[What is needed]
Transcribe the material in full, exactly as written.

---------- Data provided

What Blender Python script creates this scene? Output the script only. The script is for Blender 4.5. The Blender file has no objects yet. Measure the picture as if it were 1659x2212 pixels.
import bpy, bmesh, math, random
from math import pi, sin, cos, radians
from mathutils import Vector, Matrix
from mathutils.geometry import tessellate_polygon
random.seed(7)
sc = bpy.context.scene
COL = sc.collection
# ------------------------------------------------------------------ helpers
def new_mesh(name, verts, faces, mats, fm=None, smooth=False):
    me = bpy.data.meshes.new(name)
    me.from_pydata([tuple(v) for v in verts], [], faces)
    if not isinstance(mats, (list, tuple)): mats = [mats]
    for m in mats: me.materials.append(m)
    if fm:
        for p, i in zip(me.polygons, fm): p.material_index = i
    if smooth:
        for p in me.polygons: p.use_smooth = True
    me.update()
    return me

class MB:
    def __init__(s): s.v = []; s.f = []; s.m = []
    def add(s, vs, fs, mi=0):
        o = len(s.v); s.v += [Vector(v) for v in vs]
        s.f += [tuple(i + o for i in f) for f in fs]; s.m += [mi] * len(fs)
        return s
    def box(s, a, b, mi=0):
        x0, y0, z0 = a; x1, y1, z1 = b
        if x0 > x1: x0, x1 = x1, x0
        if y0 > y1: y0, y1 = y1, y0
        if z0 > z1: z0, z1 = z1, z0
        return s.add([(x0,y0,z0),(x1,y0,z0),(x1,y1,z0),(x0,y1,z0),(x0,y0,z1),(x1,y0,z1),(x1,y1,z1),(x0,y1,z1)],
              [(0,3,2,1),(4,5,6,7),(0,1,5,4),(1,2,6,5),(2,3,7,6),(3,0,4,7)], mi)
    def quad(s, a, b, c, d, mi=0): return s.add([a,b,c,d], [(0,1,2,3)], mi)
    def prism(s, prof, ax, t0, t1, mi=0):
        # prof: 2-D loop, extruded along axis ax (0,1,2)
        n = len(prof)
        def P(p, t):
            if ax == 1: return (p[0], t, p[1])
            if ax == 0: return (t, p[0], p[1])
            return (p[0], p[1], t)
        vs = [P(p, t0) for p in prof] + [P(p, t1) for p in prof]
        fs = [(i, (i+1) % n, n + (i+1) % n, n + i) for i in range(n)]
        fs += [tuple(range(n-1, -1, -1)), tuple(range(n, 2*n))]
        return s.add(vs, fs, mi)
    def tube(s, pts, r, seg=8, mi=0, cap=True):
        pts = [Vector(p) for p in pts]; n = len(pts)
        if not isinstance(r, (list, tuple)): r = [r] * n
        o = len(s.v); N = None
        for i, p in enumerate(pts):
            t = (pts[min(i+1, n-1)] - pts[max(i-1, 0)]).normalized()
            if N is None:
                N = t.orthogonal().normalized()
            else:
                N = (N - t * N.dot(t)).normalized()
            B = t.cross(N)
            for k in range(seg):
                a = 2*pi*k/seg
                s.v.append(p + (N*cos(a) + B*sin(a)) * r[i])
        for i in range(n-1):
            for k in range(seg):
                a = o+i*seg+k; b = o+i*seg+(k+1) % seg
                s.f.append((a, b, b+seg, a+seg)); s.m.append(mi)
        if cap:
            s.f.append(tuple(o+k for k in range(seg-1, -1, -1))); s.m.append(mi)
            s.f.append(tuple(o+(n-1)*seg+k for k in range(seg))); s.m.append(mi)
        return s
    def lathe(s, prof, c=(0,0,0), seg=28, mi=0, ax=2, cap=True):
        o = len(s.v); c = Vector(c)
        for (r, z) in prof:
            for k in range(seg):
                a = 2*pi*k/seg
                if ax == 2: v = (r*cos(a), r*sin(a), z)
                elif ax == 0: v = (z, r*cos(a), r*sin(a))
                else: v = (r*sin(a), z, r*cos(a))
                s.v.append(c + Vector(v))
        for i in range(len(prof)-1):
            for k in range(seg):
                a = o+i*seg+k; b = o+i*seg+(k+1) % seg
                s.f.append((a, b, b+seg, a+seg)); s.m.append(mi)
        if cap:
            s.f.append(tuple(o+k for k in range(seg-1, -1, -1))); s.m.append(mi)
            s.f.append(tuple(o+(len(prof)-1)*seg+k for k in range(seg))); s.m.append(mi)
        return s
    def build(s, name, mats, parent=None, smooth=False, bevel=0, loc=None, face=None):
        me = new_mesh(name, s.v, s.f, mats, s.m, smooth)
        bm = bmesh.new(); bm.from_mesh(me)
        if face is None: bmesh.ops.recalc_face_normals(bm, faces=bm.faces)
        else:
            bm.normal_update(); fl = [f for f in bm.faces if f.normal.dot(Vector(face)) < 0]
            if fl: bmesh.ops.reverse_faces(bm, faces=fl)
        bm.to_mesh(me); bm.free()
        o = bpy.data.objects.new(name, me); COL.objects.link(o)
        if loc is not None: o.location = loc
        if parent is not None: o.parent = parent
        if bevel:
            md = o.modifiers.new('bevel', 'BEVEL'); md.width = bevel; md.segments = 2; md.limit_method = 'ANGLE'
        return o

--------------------

[Exercise response]
What Blender Python script creates this scene? Output the script only. The script is for Blender 4.5. The Blender file has no objects yet. Measure the picture as if it were 1659x2212 pixels.
import bpy, bmesh, math, random
from math import pi, sin, cos, radians
from mathutils import Vector, Matrix
from mathutils.geometry import tessellate_polygon
random.seed(7)
sc = bpy.context.scene
COL = sc.collection
# ------------------------------------------------------------------ helpers
def new_mesh(name, verts, faces, mats, fm=None, smooth=False):
    me = bpy.data.meshes.new(name)
    me.from_pydata([tuple(v) for v in verts], [], faces)
    if not isinstance(mats, (list, tuple)): mats = [mats]
    for m in mats: me.materials.append(m)
    if fm:
        for p, i in zip(me.polygons, fm): p.material_index = i
    if smooth:
        for p in me.polygons: p.use_smooth = True
    me.update()
    return me

class MB:
    def __init__(s): s.v = []; s.f = []; s.m = []
    def add(s, vs, fs, mi=0):
        o = len(s.v); s.v += [Vector(v) for v in vs]
        s.f += [tuple(i + o for i in f) for f in fs]; s.m += [mi] * len(fs)
        return s
    def box(s, a, b, mi=0):
        x0, y0, z0 = a; x1, y1, z1 = b
        if x0 > x1: x0, x1 = x1, x0
        if y0 > y1: y0, y1 = y1, y0
        if z0 > z1: z0, z1 = z1, z0
        return s.add([(x0,y0,z0),(x1,y0,z0),(x1,y1,z0),(x0,y1,z0),(x0,y0,z1),(x1,y0,z1),(x1,y1,z1),(x0,y1,z1)],
              [(0,3,2,1),(4,5,6,7),(0,1,5,4),(1,2,6,5),(2,3,7,6),(3,0,4,7)], mi)
    def quad(s, a, b, c, d, mi=0): return s.add([a,b,c,d], [(0,1,2,3)], mi)
    def prism(s, prof, ax, t0, t1, mi=0):
        # prof: 2-D loop, extruded along axis ax (0,1,2)
        n = len(prof)
        def P(p, t):
            if ax == 1: return (p[0], t, p[1])
            if ax == 0: return (t, p[0], p[1])
            return (p[0], p[1], t)
        vs = [P(p, t0) for p in prof] + [P(p, t1) for p in prof]
        fs = [(i, (i+1) % n, n + (i+1) % n, n + i) for i in range(n)]
        fs += [tuple(range(n-1, -1, -1)), tuple(range(n, 2*n))]
        return s.add(vs, fs, mi)
    def tube(s, pts, r, seg=8, mi=0, cap=True):
        pts = [Vector(p) for p in pts]; n = len(pts)
        if not isinstance(r, (list, tuple)): r = [r] * n
        o = len(s.v); N = None
        for i, p in enumerate(pts):
            t = (pts[min(i+1, n-1)] - pts[max(i-1, 0)]).normalized()
            if N is None:
                N = t.orthogonal().normalized()
            else:
                N = (N - t * N.dot(t)).normalized()
            B = t.cross(N)
            for k in range(seg):
                a = 2*pi*k/seg
                s.v.append(p + (N*cos(a) + B*sin(a)) * r[i])
        for i in range(n-1):
            for k in range(seg):
                a = o+i*seg+k; b = o+i*seg+(k+1) % seg
                s.f.append((a, b, b+seg, a+seg)); s.m.append(mi)
        if cap:
            s.f.append(tuple(o+k for k in range(seg-1, -1, -1))); s.m.append(mi)
            s.f.append(tuple(o+(n-1)*seg+k for k in range(seg))); s.m.append(mi)
        return s
    def lathe(s, prof, c=(0,0,0), seg=28, mi=0, ax=2, cap=True):
        o = len(s.v); c = Vector(c)
        for (r, z) in prof:
            for k in range(seg):
                a = 2*pi*k/seg
                if ax == 2: v = (r*cos(a), r*sin(a), z)
                elif ax == 0: v = (z, r*cos(a), r*sin(a))
                else: v = (r*sin(a), z, r*cos(a))
                s.v.append(c + Vector(v))
        for i in range(len(prof)-1):
            for k in range(seg):
                a = o+i*seg+k; b = o+i*seg+(k+1) % seg
                s.f.append((a, b, b+seg, a+seg)); s.m.append(mi)
        if cap:
            s.f.append(tuple(o+k for k in range(seg-1, -1, -1))); s.m.append(mi)
            s.f.append(tuple(o+(len(prof)-1)*seg+k for k in range(seg))); s.m.append(mi)
        return s
    def build(s, name, mats, parent=None, smooth=False, bevel=0, loc=None, face=None):
        me = new_mesh(name, s.v, s.f, mats, s.m, smooth)
        bm = bmesh.new(); bm.from_mesh(me)
        if face is None: bmesh.ops.recalc_face_normals(bm, faces=bm.faces)
        else:
            bm.normal_update(); fl = [f for f in bm.faces if f.normal.dot(Vector(face)) < 0]
            if fl: bmesh.ops.reverse_faces(bm, faces=fl)
        bm.to_mesh(me); bm.free()
        o = bpy.data.objects.new(name, me); COL.objects.link(o)
        if loc is not None: o.location = loc
        if parent is not None: o.parent = parent
        if bevel:
            md = o.modifiers.new('bevel', 'BEVEL'); md.width = bevel; md.segments = 2; md.limit_method = 'ANGLE'
        return o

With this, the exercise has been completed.